LILA has three main goals:
Create social connections: Generate high-trust relationships among top global Chief Learning/Innovation Officers across industries and with top academic thinkers and researchers in the fields of organizational learning and innovation.
Craft intellectual insights: Develop powerful conceptual frameworks that synthesize the latest research and illuminate the challenges facing leaders and organizations.
Have practical impact: Members support one another in making real advances on the organizational challenges they face through soliciting critical feedback on organizational initiatives, exploring questions in small and large group formats, and reporting in on their progress throughout the year.
Organizational Leaders: The Learning Innovations Laboratory (LILA) is a small community of researchers and practitioners dedicated to advancing the understanding and practice of organizational learning and innovation. We are not a best practices group but instead we focus on “next practices” based on robust innovative research and multidisciplinary perspectives. Since its inception in 2000, LILA’s practitioners have been Chief Learning and Chief Innovation Officers from non-competing industries who have established themselves as leaders in their field. At LILA they collaborate to share challenges, ideas, and innovative practices, and to explore current issues in the field through in-depth conversations with academic experts from a variety of disciplines. By limiting the size of the group to twenty-five members and by encouraging continuity of membership, LILA members engage in a deep level of confidential, collaborative inquiry and problem solving. Current LILA members include leaders from Agilent, Cisco, Exxon/Mobil, Gannett, Humana, Monitor, Novartis, Sapient, Steelcase, US Army and W.L. Gore.
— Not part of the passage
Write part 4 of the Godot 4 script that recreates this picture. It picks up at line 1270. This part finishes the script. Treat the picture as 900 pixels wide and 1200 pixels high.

Scholars: To fuel the exploration of the annual theme, each year LILA convenes 8-10 leading academic thinkers from a variety of disciplines who are pushing their respective fields. These guest faculty join the Chair members for each of the multi-day gatherings at Harvard University. Recent faculty include Teresa Amabile (Harvard Business School), John Seely Brown (University of Southern California), Warren Bennis (University of Southern California), Amy Edmondson (Harvard Business School), Yrjö Engeström (University of Helsinki), Howard Gardner (Harvard Graduate School of Education), Richard Hackman (Harvard University), Andrew Hargadon (UC Davis Center for Entrepreneurship, Linda Hill (Harvard Business School), Robert Kegan (Harvard Graduate School of Education), Ellen Langer (Harvard Dept of Psychology), Sandy Pentland (MIT Media Lab), Michael Roberto (Bryant University), Peter Senge (MIT Sloan School of Business), Ed Schein (Professor Emeritus, MIT) and Kathleen Sutcliffe (University of Michigan).
Harvard Researchers: A half-dozen Harvard Project Zero researchers and Harvard graduate students work closely with the community to expertly facilitate and document the gatherings, conduct analysis on relevant research, synthesize practical findings, and conduct investigations in the quality of the learning process and outcomes of LILA.
The community has a commitment to model a progressive learning environment, with a set of norms, customs, and tools intended to advance members’ own learning.
From September to June, the LILA community explores a theme that connects to current member challenges. It convenes three 2-day gatherings at Harvard University, each of which focuses on a topic within that theme. At each gathering, members are provided research briefings and book summaries that synthesize the latest research and thinking on the topic from a variety of disciplines. Members may present “learning rounds” in which they have the opportunity to invite feedback from others on particular initiatives or challenges. After the gathering, members receive comprehensive documentation of key ideas and discussions, and articles that recap central insights.
Between the gatherings, Chair members engage in monthly conference calls on contemporary issues of practice, which are largely defined and led by members themselves. Members also keep in touch via our website through ongoing blogs and discussion hosted by other members, LILA researchers, and guest speakers.
The exploration concludes with a 1-day Summit that recaps and synthesizes insights and progress made during the year. Member organizations can send several additional representatives to this gathering which will also include LILA alumni Chairs, Associates, and faculty guests.
To date LILA has hosted over 40 gatherings and produced over 90 research briefings and insight articles on themes around knowledge, learning, collaboration and leadership in organizations. Recent areas of focus have included, “Weaving Wisdom in Organizations” (2011) “The Effective Collective” (2010), “Leading Insight and Impact” (2009), “The Future of Learning” (2008) and “New Models of Decision Making” (2007).